Adjustment and operation of head 52 are as already described in connection with head 24.

The attached drawings show the axis of head 24 and 52 coinciding with that of drive shaft 28, which condition does not apply, of course, subsequent to the adjustments described above and permitted by virtue of the said joint 25.

Both heads 24 and 52 may, of course, be fitted with two or more equally-spaced cutting elements (not shown).

Claims

1. A transverse cutting device (1,51) for cutting into lengths (2) of a predetermined size a strip (3) traveling continuously along a predetermined first path, said device comprising means (4) for feeding and guiding said strip (3) along said first path and through a cutting station (9); and a cutting unit (11) for successively cutting said strip (3) transversely; said cutting unit (11) comprising at least one cutting element (39,57); supporting and actuating means (12,17,24,52) for moving said cutting element (39,57) along an endless second path (46) laying on a plane extending substantially transversely to said first path, and intersecting said first path in said cutting station (9), and along a given cutting line, the first path having a line (45) forming a given angle (A) with a line perpendicular to said cutting line; a means (18,19) for adjusting the position of the plane of said second path in such a manner that, for a given speed of said strip (3) along said first path, said angle (A) depends on the size of said lengths (2) and traveling speed of said cutting element (39,57) along said cutting line; said feeding and guide means (4) comprising a roller (5) turning about an axis perpendicular to said first path, and at least one longitudinal groove formed alng a peripheral surface of said roller (5); said cutting element (39,57) moving, in use, along said groove (8) as said groove (8) is advanced by said roller (5) through said cutting station (9).

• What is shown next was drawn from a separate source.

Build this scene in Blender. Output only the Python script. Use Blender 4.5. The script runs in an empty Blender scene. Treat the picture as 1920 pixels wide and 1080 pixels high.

2. A device as claimed in claim 1 wherein said supporting and actuating means (12,17,24,52) comprises a curved guide (12) extending about a first axis (C) perpendicular to said first path; a slide (17) mounted so as to slide along said guide (12); a rotary cutting head (24,52) mounted on said slide (17) for rotation in relation thereto about a second axis (35) perpendicular to said first axis (C); and drive means for turning said head about said second axis; said drive means comprising a drive shaft (28) and a joint (25) located between said shaft (28) and said head (24,52); said joint (25) being centered on said first axis (C).

3. A device as claimed in claim 2 wherein said joint (25) is a constant-velocity universal joint located substantially barycentrically inside said head (24,52); said shaft (28) extending through said guide (12) and said slide (17); and said adjusting means (18,19) comprising means (18) for releasably locking said slide (17) in relation to said guide (12) so that a line perpendicular to said cutting line and said first path line (45) form said given angle (A).

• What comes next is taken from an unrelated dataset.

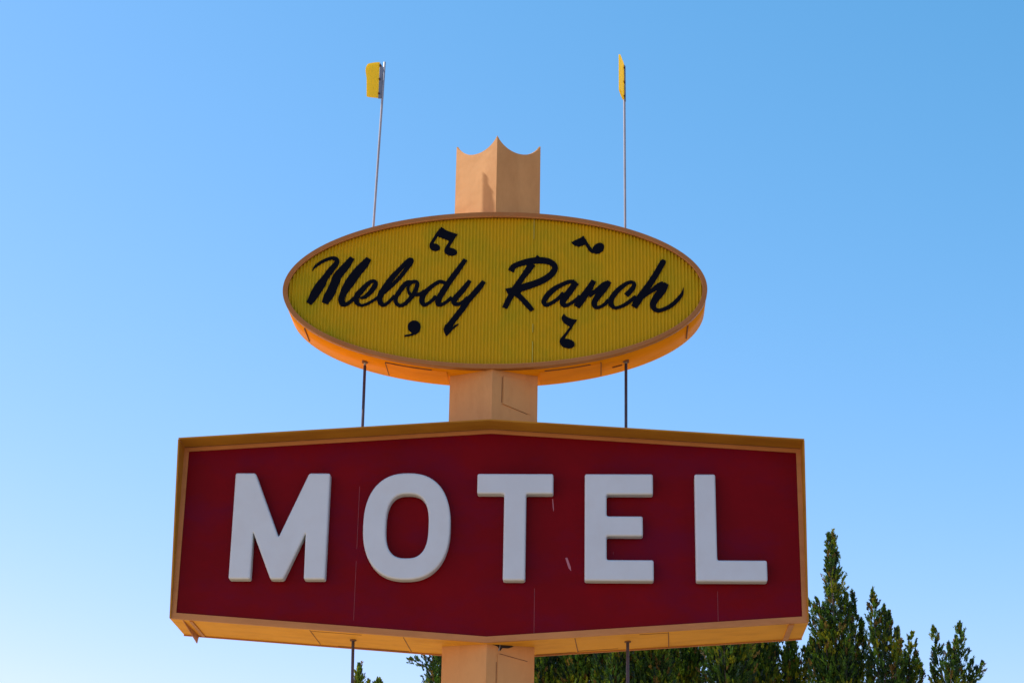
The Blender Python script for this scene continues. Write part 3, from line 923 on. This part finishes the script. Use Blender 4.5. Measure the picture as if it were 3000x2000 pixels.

4. A device as claimed in claim 3 wherein said cutting element (39,57) is connected to said cutting head (24,52) for movement in relation thereto about a third axis (B); said first (C) and second (35) axes intersecting each other at a point; said third axis (B) extending through said intersection point; and further adjusting means (41,42) (59,60) being provided to set said cutting element in position about said third axis (B) and in relation to said cutting head.

5. A device as claimed in claim 4 wherein said cutting element comprises a blade (57) extending substantially radially from said head (52), and laying on a plane which is adjustable in position via said further adjusting means (59,60).

6. A device as claimed in claim 5 wherein said cutting element comprises a rotary circular blade (39) located substantially radially on said head (24), and laying on a plane which is adjustable in position via said further adjusting means; actuating means (38) being provided for rotating said circular blade about its own axis and in relation to said head (24).